• [DATASET ENTRIES]
*-*-*
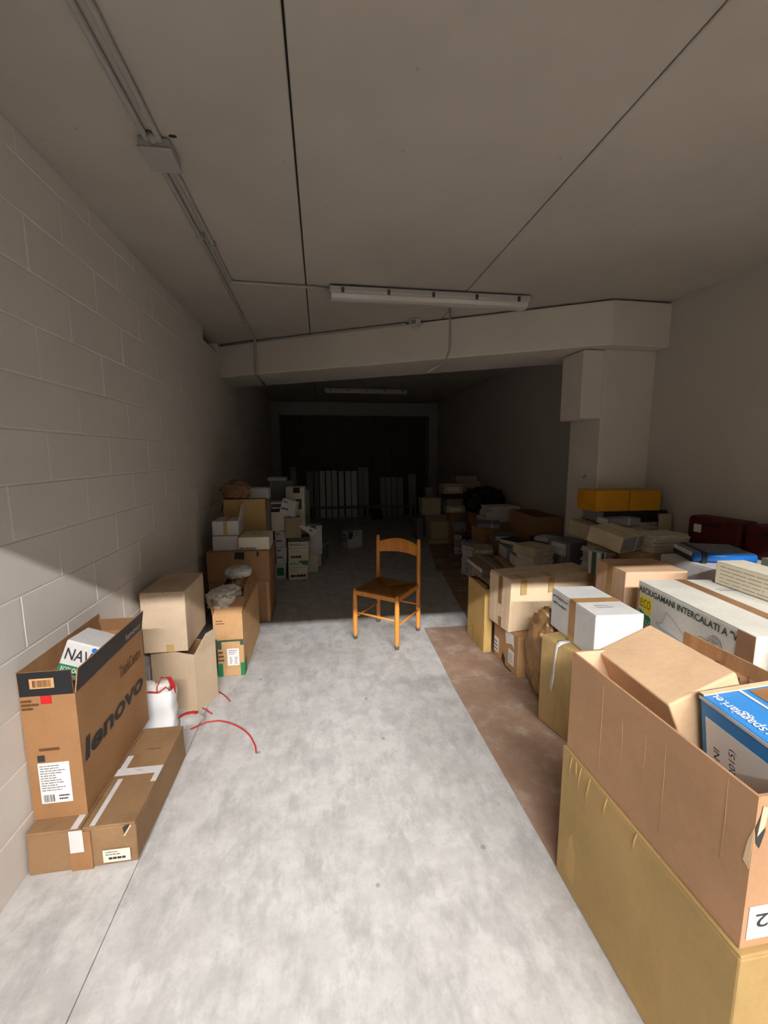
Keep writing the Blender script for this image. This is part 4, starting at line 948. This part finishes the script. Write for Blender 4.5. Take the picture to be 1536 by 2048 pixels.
*-*-*
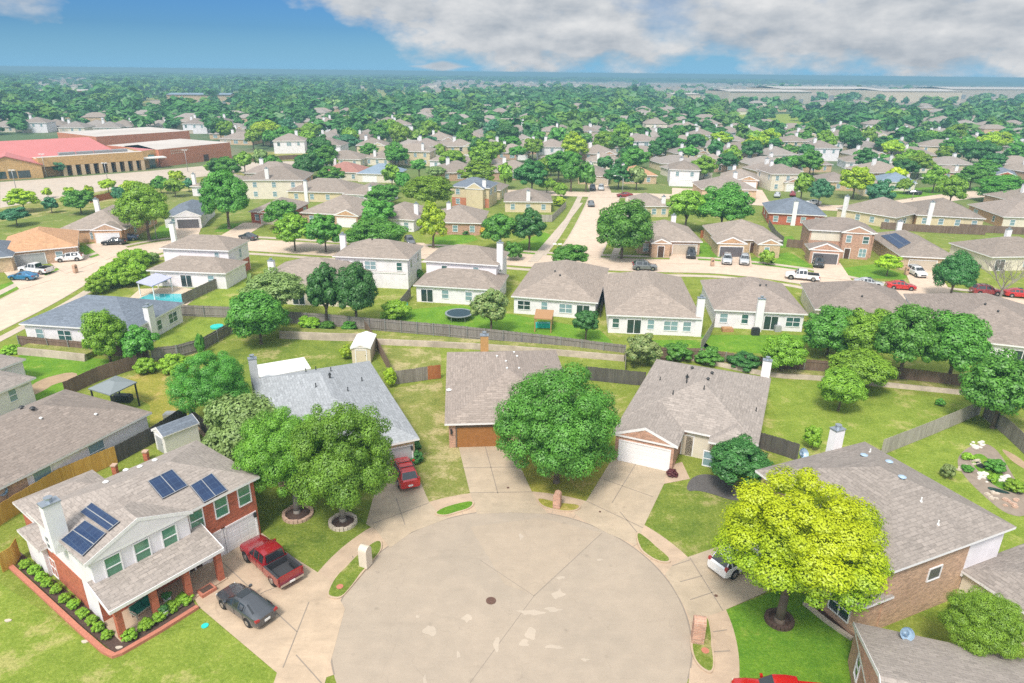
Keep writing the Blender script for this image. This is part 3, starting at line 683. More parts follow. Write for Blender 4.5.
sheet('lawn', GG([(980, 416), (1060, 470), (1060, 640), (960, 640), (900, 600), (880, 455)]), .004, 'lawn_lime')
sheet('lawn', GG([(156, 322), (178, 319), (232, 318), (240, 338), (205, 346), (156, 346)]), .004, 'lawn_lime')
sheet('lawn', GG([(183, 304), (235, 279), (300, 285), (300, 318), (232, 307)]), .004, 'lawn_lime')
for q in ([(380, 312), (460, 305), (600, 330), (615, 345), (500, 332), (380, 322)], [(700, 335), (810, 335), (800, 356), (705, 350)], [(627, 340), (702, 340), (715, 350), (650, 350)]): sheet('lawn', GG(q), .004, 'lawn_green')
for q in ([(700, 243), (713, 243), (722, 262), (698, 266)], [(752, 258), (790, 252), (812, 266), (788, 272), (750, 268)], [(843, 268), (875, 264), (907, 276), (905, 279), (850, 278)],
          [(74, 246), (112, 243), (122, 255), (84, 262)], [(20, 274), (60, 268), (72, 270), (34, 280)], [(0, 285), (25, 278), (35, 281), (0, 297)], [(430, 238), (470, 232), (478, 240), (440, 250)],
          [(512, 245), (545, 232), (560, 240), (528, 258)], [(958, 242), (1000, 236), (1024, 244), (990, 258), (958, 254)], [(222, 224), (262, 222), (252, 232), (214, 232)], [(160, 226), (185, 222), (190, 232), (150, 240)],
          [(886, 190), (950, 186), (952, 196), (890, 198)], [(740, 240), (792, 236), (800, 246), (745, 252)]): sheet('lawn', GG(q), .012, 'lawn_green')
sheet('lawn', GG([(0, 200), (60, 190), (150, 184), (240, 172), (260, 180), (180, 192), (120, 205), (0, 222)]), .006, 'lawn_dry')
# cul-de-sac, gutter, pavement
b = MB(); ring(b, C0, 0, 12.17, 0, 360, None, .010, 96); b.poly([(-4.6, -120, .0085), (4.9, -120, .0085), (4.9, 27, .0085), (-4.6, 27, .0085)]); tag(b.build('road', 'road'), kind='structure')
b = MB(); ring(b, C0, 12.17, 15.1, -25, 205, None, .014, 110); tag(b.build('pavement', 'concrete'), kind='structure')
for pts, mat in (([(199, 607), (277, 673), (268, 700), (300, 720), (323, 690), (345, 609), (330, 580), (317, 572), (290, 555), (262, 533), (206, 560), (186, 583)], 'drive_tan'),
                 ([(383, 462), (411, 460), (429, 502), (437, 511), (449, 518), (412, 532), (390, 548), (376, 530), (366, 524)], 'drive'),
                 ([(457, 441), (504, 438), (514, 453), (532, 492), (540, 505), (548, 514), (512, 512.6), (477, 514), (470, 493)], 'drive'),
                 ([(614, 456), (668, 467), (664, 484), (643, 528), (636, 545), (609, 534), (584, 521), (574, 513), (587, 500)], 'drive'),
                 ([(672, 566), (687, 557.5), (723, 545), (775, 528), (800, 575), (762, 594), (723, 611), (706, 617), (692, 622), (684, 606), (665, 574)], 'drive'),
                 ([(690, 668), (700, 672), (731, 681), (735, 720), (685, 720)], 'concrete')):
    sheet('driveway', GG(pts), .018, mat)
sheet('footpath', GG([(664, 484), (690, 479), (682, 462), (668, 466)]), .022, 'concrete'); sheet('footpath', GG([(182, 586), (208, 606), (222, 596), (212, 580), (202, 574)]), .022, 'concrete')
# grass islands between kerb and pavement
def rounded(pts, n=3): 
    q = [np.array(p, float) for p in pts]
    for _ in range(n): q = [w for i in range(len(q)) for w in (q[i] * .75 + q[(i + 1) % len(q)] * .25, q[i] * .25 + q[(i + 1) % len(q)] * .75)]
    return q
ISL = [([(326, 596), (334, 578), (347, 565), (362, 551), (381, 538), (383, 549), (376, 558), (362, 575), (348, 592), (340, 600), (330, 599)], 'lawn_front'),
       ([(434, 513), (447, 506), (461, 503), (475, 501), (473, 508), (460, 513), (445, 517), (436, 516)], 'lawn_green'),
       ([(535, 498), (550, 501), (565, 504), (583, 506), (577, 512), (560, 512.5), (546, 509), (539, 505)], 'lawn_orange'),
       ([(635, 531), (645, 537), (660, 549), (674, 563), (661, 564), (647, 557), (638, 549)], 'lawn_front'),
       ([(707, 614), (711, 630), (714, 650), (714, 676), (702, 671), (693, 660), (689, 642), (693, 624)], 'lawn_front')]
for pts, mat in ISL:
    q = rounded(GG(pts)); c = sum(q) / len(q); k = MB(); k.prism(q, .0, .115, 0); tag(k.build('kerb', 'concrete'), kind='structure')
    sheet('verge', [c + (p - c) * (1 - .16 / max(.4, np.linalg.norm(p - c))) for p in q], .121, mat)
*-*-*
• [EXERCISE] Scan the listing above. Gather each line that contains the word "Write".

• [EXPECTED ANSWER]
Keep writing the Blender script for this image. This is part 4, starting at line 948. This part finishes the script. Write for Blender 4.5. Take the picture to be 1536 by 2048 pixels.
Keep writing the Blender script for this image. This is part 3, starting at line 683. More parts follow. Write for Blender 4.5.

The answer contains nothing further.